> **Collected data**
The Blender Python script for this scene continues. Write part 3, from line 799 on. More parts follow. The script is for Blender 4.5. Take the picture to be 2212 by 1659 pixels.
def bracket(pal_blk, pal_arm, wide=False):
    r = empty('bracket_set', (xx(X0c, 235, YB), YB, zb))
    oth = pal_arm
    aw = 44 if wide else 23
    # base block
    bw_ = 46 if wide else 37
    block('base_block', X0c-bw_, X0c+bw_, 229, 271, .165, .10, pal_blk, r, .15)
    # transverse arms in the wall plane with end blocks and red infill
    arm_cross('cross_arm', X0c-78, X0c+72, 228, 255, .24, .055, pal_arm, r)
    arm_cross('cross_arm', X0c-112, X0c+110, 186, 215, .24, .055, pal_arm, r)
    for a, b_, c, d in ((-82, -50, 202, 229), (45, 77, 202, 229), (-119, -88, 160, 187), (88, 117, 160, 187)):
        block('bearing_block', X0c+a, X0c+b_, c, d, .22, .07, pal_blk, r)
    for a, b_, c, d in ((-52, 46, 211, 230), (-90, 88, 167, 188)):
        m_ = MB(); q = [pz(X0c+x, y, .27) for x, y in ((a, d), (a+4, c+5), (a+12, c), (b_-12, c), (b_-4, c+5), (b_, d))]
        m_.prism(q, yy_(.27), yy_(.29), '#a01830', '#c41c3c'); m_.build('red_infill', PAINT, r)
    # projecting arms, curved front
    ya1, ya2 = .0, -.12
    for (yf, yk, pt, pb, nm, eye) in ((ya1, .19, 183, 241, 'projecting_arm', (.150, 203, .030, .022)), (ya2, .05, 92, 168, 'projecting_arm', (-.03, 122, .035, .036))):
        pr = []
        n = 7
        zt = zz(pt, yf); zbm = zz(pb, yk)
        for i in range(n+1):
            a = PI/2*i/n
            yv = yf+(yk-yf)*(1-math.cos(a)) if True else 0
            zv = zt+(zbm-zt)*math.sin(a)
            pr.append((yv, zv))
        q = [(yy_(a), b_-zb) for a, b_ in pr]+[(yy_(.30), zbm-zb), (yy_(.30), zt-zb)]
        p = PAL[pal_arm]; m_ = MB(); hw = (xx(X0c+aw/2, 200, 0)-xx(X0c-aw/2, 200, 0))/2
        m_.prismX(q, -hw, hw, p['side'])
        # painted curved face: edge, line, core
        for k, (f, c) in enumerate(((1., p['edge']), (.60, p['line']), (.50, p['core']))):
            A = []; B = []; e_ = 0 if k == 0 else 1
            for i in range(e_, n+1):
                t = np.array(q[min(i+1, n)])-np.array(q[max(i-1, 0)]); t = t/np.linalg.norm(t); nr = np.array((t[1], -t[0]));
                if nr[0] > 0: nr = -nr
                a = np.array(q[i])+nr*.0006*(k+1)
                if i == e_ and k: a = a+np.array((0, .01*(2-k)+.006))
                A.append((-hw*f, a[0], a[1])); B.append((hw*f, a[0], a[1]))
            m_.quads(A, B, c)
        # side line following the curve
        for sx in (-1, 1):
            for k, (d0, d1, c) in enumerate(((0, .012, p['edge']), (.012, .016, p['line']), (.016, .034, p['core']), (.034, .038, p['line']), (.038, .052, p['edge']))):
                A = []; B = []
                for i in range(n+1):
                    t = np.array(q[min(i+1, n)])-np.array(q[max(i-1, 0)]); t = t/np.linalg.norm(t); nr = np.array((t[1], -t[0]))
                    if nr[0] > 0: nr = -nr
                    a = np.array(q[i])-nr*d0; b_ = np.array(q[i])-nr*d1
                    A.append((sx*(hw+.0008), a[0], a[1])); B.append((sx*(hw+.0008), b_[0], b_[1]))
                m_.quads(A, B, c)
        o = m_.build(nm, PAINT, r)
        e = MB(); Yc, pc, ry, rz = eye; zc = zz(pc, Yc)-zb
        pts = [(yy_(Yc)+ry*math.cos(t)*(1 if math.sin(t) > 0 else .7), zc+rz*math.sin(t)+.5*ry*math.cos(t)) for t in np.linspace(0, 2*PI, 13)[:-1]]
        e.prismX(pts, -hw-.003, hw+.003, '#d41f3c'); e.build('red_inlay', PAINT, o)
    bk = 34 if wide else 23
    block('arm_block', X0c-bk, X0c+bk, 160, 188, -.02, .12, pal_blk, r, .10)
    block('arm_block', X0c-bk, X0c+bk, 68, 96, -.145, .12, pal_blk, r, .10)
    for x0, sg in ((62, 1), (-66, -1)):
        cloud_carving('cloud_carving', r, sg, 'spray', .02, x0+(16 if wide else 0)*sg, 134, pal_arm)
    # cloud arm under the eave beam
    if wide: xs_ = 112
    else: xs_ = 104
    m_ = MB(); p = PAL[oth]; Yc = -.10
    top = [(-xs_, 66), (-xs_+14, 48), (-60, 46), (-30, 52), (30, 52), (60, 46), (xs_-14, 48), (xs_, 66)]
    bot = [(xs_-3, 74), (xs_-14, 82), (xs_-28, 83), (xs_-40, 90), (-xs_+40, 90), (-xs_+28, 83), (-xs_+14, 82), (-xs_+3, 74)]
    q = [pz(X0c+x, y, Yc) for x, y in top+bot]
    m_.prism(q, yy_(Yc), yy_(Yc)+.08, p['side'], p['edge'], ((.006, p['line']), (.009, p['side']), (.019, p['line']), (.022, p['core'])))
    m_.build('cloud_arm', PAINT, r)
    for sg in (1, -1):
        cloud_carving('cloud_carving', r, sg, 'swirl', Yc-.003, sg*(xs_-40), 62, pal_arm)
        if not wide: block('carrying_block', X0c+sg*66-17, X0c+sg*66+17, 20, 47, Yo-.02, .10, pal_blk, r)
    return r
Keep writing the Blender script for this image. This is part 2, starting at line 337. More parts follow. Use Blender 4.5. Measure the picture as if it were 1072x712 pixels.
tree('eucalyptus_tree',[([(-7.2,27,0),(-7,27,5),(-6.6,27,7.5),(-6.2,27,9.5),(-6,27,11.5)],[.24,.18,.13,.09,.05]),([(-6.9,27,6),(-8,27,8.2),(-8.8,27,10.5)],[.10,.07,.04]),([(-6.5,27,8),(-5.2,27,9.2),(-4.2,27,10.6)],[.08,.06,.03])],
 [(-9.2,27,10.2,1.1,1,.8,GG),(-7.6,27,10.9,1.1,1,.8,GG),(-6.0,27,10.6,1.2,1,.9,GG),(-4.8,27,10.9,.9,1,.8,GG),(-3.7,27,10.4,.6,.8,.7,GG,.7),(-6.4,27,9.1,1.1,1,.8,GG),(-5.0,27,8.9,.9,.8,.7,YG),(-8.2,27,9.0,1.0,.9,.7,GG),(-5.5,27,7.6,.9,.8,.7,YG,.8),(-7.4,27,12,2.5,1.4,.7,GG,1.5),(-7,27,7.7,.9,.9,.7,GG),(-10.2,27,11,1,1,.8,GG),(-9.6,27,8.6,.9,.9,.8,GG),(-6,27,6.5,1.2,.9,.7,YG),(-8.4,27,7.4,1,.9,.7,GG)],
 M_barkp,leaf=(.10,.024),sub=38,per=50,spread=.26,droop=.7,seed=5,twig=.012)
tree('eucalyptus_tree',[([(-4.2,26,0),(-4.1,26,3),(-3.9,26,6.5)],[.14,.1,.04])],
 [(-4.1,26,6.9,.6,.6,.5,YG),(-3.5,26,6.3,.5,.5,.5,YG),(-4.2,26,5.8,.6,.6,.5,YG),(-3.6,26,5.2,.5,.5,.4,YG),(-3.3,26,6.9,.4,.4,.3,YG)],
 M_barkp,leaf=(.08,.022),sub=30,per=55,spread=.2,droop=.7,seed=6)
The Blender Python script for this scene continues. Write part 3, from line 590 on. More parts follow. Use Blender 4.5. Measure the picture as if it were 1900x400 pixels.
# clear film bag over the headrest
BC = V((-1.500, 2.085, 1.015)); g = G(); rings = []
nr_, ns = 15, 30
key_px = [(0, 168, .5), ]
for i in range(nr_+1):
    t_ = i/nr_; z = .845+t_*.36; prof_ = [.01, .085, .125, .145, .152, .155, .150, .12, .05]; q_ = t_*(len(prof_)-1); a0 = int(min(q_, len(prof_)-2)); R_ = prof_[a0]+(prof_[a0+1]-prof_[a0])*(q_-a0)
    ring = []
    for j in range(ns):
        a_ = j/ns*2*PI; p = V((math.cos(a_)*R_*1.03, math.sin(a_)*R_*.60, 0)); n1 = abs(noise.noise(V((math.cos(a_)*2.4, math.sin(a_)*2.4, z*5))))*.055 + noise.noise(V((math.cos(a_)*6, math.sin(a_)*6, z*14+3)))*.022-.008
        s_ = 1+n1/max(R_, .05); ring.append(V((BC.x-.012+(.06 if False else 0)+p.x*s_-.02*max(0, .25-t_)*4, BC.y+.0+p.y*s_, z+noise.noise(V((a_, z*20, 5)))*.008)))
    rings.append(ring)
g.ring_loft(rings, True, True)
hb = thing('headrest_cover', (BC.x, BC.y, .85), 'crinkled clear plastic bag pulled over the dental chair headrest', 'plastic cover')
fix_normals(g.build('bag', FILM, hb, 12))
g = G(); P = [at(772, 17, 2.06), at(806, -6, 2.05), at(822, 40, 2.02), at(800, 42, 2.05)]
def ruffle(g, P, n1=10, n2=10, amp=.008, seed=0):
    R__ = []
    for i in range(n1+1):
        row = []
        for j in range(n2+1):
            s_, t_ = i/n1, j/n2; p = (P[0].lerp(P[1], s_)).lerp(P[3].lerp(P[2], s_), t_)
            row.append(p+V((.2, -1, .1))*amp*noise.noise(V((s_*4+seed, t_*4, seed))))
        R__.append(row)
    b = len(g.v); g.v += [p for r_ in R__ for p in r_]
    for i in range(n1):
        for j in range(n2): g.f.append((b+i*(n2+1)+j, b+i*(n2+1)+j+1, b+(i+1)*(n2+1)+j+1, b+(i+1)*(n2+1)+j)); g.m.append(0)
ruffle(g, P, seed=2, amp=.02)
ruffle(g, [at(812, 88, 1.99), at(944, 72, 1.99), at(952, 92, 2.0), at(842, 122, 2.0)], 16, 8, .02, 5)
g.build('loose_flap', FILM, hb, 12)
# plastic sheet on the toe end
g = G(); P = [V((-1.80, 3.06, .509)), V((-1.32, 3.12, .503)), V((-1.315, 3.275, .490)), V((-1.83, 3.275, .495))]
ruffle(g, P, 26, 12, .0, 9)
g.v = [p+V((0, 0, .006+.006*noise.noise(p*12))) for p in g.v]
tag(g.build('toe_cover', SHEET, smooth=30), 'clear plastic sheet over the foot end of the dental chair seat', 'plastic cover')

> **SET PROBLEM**
Retype only this portion of the data above: the line containing "Keep writing the", the line containing "M_barkp,leaf=(.08,.022),sub=30,per=55,spread=.2,droop=.7,seed=6)", and all lines between them, exactly.

> **COMPLETED TASK**
Keep writing the Blender script for this image. This is part 2, starting at line 337. More parts follow. Use Blender 4.5. Measure the picture as if it were 1072x712 pixels.
tree('eucalyptus_tree',[([(-7.2,27,0),(-7,27,5),(-6.6,27,7.5),(-6.2,27,9.5),(-6,27,11.5)],[.24,.18,.13,.09,.05]),([(-6.9,27,6),(-8,27,8.2),(-8.8,27,10.5)],[.10,.07,.04]),([(-6.5,27,8),(-5.2,27,9.2),(-4.2,27,10.6)],[.08,.06,.03])],
 [(-9.2,27,10.2,1.1,1,.8,GG),(-7.6,27,10.9,1.1,1,.8,GG),(-6.0,27,10.6,1.2,1,.9,GG),(-4.8,27,10.9,.9,1,.8,GG),(-3.7,27,10.4,.6,.8,.7,GG,.7),(-6.4,27,9.1,1.1,1,.8,GG),(-5.0,27,8.9,.9,.8,.7,YG),(-8.2,27,9.0,1.0,.9,.7,GG),(-5.5,27,7.6,.9,.8,.7,YG,.8),(-7.4,27,12,2.5,1.4,.7,GG,1.5),(-7,27,7.7,.9,.9,.7,GG),(-10.2,27,11,1,1,.8,GG),(-9.6,27,8.6,.9,.9,.8,GG),(-6,27,6.5,1.2,.9,.7,YG),(-8.4,27,7.4,1,.9,.7,GG)],
 M_barkp,leaf=(.10,.024),sub=38,per=50,spread=.26,droop=.7,seed=5,twig=.012)
tree('eucalyptus_tree',[([(-4.2,26,0),(-4.1,26,3),(-3.9,26,6.5)],[.14,.1,.04])],
 [(-4.1,26,6.9,.6,.6,.5,YG),(-3.5,26,6.3,.5,.5,.5,YG),(-4.2,26,5.8,.6,.6,.5,YG),(-3.6,26,5.2,.5,.5,.4,YG),(-3.3,26,6.9,.4,.4,.3,YG)],
 M_barkp,leaf=(.08,.022),sub=30,per=55,spread=.2,droop=.7,seed=6)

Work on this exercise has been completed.